A subscription was easily raised in Edinburgh to enable him
to travel and collect the remains of Celtic poetry. For a few months he
perambulated the western highlands and islands, and returned to Edinburgh
bringing with him _Fingal_, a complete epic poem in six books. This was
followed by _Temora_, in eight books, also attributed to the great Gaelic
bard Ossian; and the new Celtic fashion was established.

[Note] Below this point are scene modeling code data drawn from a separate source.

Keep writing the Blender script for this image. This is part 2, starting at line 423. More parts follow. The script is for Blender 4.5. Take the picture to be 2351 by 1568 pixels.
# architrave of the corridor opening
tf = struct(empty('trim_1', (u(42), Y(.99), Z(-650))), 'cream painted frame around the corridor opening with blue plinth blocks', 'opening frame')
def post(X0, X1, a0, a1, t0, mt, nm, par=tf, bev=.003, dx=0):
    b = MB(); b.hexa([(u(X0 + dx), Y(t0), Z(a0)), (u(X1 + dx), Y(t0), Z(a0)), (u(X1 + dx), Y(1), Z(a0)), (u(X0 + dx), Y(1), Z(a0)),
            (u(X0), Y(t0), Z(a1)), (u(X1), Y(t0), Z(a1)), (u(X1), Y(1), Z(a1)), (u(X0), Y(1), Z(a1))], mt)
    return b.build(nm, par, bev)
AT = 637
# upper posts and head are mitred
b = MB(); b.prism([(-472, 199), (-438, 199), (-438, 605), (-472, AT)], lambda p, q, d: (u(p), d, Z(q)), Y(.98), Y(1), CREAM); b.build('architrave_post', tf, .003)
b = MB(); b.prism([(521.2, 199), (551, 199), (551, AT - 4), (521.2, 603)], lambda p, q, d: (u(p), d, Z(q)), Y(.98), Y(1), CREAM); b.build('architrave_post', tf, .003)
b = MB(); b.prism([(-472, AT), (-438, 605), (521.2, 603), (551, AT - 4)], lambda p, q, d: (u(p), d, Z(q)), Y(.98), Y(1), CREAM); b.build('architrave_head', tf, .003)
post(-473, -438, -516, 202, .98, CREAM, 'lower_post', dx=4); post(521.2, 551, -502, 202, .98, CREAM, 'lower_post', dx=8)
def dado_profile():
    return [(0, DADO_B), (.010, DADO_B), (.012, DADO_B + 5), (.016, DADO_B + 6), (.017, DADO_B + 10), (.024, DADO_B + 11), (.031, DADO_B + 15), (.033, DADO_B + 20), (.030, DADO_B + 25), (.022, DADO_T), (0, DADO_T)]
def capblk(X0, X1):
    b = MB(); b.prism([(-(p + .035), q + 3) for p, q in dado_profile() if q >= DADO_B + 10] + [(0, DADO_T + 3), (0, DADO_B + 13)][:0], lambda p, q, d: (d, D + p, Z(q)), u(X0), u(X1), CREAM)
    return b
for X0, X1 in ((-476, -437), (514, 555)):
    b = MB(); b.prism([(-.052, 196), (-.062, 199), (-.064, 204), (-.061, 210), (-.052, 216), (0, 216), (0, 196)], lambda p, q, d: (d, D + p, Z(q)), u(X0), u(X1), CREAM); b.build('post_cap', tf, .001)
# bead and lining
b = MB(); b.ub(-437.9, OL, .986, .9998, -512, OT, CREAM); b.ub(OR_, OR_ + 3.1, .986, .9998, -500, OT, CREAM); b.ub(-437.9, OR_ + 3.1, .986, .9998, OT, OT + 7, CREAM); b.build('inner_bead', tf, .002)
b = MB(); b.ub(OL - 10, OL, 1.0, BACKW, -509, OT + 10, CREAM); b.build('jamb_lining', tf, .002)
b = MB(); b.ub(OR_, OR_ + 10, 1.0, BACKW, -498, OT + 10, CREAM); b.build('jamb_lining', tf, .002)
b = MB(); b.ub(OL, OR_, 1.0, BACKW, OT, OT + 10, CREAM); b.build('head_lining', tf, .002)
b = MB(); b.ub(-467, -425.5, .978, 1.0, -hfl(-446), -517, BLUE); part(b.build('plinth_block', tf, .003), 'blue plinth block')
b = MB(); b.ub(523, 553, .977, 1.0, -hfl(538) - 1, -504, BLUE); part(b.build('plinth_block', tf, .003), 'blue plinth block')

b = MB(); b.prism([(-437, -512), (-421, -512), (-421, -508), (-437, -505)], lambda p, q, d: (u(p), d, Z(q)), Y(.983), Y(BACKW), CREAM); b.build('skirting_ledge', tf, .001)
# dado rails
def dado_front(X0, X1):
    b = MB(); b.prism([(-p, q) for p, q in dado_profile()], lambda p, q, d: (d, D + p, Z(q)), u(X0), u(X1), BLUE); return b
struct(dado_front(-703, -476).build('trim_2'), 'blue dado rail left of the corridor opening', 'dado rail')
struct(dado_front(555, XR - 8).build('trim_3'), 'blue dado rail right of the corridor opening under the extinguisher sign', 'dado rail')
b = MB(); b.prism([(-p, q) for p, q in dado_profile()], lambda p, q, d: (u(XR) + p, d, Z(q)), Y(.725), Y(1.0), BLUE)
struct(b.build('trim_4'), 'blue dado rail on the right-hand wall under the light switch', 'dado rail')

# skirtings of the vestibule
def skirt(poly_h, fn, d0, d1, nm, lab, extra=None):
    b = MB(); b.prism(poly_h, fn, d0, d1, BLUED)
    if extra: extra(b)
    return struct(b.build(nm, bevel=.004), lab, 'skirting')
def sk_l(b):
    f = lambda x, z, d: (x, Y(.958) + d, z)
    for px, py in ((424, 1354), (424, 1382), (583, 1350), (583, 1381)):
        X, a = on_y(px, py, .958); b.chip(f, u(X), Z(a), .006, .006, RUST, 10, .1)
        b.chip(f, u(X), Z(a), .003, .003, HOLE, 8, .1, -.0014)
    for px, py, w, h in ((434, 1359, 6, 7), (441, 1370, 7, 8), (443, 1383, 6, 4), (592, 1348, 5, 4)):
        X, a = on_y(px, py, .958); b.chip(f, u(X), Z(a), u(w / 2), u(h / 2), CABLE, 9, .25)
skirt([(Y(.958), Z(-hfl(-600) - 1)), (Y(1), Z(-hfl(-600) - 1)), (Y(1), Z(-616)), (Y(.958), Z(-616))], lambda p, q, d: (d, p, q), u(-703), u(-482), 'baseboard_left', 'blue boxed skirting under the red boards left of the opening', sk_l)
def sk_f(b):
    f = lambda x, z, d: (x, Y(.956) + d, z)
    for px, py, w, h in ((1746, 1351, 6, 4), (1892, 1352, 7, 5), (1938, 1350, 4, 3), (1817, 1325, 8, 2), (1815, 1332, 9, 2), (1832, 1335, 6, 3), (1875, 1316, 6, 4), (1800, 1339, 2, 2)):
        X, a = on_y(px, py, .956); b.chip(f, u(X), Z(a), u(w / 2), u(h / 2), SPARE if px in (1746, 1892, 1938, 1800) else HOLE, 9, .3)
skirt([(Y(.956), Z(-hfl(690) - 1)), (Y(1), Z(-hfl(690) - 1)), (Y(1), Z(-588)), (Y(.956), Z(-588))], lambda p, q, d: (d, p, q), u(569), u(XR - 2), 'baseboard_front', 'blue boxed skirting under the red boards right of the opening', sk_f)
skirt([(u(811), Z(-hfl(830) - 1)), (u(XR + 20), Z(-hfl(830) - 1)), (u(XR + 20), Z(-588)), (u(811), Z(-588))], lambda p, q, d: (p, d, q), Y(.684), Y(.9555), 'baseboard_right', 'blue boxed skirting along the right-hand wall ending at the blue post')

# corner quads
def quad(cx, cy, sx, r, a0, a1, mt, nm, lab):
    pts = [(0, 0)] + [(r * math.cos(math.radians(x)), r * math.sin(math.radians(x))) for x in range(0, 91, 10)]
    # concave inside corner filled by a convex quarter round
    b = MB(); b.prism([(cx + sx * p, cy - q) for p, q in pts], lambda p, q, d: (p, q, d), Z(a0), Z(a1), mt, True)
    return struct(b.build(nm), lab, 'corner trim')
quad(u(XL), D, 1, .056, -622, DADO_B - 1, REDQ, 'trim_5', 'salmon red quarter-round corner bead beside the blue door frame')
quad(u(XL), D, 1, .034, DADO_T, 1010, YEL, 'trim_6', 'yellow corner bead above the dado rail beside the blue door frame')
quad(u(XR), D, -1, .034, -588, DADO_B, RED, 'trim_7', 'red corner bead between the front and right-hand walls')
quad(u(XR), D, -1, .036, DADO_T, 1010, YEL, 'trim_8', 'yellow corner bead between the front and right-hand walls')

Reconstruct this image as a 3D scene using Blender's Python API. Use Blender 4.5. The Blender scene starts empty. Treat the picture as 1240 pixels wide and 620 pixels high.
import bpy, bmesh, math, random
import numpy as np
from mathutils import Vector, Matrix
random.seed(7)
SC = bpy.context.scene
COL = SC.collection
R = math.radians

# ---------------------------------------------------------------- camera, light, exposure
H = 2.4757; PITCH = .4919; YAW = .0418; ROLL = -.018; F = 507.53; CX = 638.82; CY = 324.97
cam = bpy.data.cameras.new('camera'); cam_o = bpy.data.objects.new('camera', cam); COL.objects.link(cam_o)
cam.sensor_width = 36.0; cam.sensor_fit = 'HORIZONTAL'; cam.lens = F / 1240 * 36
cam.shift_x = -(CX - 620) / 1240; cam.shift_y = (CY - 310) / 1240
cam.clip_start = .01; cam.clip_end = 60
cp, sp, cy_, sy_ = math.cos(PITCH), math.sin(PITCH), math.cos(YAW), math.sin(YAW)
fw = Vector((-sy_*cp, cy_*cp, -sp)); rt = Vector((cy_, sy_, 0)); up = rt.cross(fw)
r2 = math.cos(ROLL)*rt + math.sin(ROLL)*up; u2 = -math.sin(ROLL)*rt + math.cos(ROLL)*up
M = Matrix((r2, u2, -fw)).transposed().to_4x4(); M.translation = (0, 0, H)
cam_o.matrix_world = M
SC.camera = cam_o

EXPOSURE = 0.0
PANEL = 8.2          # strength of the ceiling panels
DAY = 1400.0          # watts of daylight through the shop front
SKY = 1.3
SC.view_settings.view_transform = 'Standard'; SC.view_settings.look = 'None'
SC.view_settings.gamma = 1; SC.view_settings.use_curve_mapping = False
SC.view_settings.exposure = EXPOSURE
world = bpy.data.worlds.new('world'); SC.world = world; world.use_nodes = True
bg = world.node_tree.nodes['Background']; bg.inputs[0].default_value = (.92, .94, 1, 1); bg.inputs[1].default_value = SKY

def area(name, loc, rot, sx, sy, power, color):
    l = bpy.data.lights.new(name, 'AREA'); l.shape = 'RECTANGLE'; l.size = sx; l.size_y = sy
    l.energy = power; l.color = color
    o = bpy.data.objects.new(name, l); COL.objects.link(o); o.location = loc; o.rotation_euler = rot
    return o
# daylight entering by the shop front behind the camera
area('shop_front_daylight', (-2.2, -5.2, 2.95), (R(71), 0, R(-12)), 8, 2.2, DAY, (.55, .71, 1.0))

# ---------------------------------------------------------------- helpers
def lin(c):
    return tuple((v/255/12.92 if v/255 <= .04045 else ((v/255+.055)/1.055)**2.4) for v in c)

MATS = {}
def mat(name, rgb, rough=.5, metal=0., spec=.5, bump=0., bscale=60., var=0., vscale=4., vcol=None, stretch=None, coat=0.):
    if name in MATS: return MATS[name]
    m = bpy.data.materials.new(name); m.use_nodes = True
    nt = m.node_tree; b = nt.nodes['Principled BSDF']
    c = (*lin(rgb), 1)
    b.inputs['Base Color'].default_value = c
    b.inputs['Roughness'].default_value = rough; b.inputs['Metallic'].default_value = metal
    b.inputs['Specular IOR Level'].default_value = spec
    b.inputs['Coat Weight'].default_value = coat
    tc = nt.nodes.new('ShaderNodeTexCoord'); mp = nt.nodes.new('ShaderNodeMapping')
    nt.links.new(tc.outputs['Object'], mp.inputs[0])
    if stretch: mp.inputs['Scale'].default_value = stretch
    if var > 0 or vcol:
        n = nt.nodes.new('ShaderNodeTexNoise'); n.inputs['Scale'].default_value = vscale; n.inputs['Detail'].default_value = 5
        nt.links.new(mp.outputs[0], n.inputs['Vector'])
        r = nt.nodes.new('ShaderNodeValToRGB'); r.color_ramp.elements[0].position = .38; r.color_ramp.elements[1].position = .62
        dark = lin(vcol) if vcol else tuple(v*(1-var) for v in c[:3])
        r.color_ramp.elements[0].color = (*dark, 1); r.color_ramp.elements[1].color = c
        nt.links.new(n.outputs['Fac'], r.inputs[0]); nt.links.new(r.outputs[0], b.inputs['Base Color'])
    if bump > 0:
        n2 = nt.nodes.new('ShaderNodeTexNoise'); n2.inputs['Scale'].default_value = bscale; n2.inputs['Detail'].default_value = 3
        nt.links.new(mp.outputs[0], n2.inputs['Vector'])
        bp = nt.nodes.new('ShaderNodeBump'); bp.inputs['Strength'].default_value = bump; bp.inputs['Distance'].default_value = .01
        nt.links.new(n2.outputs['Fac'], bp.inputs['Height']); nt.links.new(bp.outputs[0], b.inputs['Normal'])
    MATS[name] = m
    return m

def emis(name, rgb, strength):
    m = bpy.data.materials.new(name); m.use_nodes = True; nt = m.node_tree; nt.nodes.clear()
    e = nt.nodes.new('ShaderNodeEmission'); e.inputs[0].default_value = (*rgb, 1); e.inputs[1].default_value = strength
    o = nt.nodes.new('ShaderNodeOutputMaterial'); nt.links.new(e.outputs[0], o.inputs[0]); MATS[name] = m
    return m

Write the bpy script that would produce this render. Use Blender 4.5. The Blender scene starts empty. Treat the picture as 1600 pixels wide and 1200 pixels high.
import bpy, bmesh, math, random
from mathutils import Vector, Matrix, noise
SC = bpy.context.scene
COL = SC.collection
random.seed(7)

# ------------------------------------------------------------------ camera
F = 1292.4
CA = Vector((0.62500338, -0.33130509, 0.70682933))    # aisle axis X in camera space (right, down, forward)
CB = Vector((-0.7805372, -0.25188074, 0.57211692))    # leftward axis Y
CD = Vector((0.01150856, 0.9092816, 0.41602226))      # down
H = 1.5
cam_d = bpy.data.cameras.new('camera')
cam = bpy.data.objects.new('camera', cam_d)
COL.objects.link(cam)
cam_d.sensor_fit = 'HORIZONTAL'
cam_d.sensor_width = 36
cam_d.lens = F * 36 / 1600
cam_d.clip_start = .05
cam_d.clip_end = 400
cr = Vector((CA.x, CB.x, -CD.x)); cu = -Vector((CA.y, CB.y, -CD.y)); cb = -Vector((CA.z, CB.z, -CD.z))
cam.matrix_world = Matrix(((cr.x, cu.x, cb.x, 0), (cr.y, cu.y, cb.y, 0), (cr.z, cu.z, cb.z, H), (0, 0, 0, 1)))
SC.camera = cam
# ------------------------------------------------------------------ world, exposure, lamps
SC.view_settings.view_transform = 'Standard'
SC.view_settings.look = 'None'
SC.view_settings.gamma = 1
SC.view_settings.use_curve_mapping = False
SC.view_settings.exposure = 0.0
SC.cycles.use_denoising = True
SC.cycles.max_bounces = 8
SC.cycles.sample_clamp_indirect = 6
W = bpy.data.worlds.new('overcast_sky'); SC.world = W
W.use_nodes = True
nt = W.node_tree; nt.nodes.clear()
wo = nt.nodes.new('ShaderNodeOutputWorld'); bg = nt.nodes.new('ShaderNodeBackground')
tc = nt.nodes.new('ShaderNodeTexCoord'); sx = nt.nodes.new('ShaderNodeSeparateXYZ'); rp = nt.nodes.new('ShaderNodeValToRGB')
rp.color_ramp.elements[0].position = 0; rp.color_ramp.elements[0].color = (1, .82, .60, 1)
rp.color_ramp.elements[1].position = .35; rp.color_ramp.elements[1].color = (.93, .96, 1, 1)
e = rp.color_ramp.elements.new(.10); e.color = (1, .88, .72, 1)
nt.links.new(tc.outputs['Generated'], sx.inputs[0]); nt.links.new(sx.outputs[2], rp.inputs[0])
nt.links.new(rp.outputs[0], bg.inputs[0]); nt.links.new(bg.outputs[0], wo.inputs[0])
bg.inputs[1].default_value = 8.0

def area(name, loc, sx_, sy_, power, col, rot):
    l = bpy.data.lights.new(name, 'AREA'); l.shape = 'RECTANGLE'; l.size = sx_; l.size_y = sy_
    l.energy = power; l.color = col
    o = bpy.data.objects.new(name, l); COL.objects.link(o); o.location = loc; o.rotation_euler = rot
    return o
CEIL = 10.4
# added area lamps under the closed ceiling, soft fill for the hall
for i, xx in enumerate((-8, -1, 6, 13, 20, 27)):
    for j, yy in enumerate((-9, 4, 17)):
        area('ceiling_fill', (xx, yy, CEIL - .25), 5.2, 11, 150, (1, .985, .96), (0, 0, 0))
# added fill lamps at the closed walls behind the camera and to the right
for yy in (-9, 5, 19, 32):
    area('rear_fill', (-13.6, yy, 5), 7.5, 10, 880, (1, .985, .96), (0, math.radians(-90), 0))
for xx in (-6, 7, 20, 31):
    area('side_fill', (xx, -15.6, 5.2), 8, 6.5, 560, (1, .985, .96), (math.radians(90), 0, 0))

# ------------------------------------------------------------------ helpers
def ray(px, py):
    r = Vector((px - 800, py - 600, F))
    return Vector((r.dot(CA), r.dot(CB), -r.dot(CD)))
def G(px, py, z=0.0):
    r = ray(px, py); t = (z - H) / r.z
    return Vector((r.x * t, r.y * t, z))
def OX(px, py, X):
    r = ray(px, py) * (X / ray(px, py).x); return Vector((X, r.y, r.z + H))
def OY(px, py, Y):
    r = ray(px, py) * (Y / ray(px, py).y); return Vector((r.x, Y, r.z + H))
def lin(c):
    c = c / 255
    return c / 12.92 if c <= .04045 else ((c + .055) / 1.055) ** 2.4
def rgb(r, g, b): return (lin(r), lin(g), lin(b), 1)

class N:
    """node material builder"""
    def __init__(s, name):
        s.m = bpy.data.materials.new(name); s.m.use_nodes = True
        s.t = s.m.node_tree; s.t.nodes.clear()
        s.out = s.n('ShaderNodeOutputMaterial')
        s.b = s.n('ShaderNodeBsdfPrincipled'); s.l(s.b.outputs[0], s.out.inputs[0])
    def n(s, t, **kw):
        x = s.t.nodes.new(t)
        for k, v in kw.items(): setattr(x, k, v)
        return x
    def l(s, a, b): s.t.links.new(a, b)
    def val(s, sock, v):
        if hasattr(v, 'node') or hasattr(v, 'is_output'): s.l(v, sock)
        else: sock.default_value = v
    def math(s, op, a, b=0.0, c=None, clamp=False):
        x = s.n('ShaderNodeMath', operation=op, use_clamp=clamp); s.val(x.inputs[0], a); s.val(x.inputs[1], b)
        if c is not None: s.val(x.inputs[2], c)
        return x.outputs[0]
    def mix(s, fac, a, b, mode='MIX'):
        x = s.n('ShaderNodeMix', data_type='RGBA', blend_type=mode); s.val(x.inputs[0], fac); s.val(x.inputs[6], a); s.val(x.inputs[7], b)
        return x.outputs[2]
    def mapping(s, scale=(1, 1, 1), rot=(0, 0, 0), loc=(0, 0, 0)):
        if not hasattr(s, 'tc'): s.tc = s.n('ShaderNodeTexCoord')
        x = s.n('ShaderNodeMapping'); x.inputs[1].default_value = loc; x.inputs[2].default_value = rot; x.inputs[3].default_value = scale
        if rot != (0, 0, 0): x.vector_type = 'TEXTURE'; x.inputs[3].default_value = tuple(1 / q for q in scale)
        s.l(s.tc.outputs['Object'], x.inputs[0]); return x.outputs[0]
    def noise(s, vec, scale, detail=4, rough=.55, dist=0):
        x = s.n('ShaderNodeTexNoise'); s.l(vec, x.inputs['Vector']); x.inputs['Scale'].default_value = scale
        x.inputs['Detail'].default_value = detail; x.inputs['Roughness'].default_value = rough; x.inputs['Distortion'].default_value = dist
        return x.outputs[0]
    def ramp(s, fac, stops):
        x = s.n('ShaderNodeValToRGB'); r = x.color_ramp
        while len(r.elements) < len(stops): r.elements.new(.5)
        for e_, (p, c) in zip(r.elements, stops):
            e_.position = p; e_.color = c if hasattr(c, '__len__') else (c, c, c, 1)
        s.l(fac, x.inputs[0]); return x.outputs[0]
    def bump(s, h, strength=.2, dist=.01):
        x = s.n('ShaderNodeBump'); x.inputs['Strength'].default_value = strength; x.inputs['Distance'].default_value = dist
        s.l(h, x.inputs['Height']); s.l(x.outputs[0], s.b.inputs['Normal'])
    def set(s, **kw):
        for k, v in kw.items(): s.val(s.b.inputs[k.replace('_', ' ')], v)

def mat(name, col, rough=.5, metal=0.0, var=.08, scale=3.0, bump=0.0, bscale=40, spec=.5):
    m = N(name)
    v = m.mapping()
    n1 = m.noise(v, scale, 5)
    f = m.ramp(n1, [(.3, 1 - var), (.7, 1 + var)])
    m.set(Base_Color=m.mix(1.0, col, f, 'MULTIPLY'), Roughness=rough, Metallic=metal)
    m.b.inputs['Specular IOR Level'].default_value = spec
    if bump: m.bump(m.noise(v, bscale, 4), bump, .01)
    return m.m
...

These poems had an immense success. Everyone knows how they influenced
the youth of Goethe, and captured the imagination of Napoleon. It is
less surprising that they enraptured the poet Gray, and were approved by
the professor Blair, for they were exactly modelled on the practice and
theory of these two critics. All the fashionable doctrine of that age
concerning the history of poetry was borne out by these works. Poetry,
so it was held, is to be found in its perfection only in primitive
society, before it is overlaid by the complexities of modern
civilization. Its most perfect, and therefore its earliest, form, is the
epic; and Dr. Blair must have been delighted to find that the laws of the
epic, which he so often explained to his class in Edinburgh University,
were minutely observed by the oldest of Scottish bards. He died without
suspecting that the inspiration of the Ossianic poems had come partly
from himself.
The belief that Celtic literature is essentially and eternally
melancholy,--a belief which persisted down to the time of Matthew Arnold,
also drew its strength from the poems of Ossian.